I was more making a point about how these "bust" statements can change dramatically in a rather short distance. These last two storms were devastating for so many areas on so many levels that just because someone didn't get a whopper of a snowstorm doesn't mean that it didn't happen really close to them.

Just because the surface melt rate is slower doesn't mean it's not also melting from underneath.

Ding ding, warm ground will do it every time. During the first storm on 3/2 at the height of the storm I had nearly a foot on the ground and by the time it stopped snowing we were down to ~8" so that's what I recorded. We lost nearly everything before the next storm and I had 16-18" at one point but before it ended was at 14" and was down to 12" a little after sunrise (3 hours after ending) when I got out to measure again so that's what got recorded.
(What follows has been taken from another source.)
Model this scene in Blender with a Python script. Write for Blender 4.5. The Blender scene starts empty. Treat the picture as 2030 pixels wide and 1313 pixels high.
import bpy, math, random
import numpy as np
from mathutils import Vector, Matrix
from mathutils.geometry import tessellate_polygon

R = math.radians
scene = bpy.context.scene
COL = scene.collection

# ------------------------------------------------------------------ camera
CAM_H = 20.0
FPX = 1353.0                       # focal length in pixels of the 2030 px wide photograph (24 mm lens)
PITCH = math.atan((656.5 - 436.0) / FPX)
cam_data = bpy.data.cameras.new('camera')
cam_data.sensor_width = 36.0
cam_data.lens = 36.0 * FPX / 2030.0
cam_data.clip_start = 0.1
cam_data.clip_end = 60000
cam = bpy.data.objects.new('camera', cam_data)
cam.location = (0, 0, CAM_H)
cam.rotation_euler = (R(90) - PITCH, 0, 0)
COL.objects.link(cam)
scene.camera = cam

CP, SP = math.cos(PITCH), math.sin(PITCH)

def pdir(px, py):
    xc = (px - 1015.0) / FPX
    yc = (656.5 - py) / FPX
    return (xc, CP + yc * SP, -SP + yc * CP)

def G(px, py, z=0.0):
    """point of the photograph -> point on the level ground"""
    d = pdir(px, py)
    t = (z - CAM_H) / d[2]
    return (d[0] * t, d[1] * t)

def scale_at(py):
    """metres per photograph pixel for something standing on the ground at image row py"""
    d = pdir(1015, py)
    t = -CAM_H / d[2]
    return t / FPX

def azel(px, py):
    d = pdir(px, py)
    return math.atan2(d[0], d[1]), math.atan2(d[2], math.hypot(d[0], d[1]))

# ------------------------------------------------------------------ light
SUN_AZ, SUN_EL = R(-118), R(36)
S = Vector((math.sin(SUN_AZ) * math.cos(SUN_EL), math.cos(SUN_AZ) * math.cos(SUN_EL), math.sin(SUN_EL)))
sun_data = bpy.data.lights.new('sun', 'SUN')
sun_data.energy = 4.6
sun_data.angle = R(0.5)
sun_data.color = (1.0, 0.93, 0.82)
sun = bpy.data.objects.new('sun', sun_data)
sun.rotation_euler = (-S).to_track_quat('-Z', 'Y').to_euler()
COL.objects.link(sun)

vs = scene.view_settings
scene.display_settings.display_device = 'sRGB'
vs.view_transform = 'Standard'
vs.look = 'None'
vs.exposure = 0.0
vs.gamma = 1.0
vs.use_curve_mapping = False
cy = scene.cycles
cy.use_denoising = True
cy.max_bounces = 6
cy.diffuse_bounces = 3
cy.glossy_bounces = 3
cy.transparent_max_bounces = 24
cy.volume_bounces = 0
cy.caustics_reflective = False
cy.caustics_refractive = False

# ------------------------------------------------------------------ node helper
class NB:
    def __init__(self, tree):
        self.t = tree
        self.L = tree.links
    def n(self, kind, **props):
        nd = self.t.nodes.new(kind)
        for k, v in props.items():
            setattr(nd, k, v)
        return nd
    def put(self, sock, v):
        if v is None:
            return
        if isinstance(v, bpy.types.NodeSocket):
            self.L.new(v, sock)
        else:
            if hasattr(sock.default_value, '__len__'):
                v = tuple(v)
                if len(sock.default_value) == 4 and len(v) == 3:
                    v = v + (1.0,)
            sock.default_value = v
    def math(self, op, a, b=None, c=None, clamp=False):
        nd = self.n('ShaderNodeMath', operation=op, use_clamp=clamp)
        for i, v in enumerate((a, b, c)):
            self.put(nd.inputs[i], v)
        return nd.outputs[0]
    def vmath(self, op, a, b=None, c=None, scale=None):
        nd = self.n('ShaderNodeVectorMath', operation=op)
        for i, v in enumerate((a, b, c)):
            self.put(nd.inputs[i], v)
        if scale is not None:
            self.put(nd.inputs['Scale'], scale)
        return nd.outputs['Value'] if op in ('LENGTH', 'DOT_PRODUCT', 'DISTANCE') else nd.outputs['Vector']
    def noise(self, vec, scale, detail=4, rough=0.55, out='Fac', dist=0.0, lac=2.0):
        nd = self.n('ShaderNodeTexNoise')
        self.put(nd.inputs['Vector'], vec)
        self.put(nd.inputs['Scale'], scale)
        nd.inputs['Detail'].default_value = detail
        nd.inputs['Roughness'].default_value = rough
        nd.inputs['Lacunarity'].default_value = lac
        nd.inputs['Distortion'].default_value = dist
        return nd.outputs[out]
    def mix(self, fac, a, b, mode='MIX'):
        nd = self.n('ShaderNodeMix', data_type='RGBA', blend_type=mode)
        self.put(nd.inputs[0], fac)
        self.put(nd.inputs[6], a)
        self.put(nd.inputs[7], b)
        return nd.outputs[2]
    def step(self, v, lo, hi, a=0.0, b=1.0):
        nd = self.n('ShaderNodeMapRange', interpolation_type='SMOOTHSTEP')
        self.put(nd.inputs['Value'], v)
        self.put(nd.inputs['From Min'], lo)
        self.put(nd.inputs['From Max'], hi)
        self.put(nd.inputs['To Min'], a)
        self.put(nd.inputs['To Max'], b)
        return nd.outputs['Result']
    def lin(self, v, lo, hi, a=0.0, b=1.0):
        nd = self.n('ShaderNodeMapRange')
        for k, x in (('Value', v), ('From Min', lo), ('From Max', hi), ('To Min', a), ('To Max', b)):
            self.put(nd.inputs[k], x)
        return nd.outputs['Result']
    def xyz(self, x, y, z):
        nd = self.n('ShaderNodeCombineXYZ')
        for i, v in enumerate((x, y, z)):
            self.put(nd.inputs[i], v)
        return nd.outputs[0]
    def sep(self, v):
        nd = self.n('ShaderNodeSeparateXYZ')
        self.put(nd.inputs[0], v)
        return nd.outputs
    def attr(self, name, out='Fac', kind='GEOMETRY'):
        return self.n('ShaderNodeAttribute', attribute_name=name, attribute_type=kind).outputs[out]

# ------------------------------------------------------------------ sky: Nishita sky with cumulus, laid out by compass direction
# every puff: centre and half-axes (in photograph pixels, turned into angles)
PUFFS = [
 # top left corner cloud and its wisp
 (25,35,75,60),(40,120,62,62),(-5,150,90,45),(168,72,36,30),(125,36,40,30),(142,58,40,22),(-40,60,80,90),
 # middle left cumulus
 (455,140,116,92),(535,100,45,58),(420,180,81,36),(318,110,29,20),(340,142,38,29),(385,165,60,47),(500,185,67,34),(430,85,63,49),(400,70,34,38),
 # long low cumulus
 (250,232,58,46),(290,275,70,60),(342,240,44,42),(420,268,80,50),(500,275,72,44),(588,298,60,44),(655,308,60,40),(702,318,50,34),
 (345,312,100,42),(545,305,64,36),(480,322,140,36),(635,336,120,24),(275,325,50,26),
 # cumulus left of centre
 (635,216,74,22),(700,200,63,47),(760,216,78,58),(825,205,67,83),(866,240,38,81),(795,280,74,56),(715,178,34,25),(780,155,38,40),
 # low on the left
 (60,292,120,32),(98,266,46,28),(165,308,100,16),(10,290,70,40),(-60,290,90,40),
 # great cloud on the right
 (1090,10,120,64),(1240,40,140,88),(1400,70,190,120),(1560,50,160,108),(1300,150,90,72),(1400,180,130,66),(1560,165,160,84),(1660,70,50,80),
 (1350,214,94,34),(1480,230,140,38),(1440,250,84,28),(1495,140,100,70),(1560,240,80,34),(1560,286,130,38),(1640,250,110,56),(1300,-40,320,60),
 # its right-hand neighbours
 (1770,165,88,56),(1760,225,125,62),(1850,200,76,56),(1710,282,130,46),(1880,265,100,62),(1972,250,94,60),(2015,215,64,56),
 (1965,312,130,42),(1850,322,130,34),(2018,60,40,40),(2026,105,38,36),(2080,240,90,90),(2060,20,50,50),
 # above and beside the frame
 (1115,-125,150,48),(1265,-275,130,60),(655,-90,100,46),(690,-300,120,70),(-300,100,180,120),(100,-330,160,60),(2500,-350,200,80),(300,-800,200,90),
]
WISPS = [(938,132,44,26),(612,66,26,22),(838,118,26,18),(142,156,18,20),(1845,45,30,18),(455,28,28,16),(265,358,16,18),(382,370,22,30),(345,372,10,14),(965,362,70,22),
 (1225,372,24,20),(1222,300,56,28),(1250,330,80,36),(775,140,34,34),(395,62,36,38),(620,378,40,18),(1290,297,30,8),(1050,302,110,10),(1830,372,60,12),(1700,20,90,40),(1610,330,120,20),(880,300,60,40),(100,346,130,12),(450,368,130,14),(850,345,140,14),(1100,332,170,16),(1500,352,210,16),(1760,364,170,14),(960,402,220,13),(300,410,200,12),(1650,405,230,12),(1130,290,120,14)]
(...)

In each of these the lowest layer was pure slush with water running under the snow helping the snow to compact and melt out faster than it was replaced. The snow on the surface accumulated easily and quickly but melted out from underneath almost as quickly at the same time thereby limiting totals in a very noticeable way.

Doubtful.  Yes, the bottom will always look slushy, since it's a mix of melted snow and snow prior to accumulations beginning, but once the ground is in equilibrium with the snow layer, it's also at 32F, unless you're talking about a city surface above a heat source (like in NYC, where that does make a big difference); by late winter, most of the ground a foot or two or more (depending on where one lives) below the first few inches (if it was warm lately) is frozen (the frost layer), so there is no heat source to melt the snow that starts accumulating.  When surface snow melts, it can form rivulets that can meander through the snowpack to the bottom of it, making it appear as if the snow at the bottom is melting.  I assure you it's not, unless you're in Manhattan with a heat source below the surface.  

By far the biggest factor in snow amounts decreasing after a storm is simple compaction, even if temps are at or below 32F, but especially if just above 32F: I measure 10-25% compaction after almost every storm within several hours after the snow stops.  The "network" of snowflakes and agglomerated snowflakes have a hard time sustaining the bulk density with which they initially layer when they fall - with some surface melting, the agglomerates break down and compact (it's like wet leaves vs. dry leaves).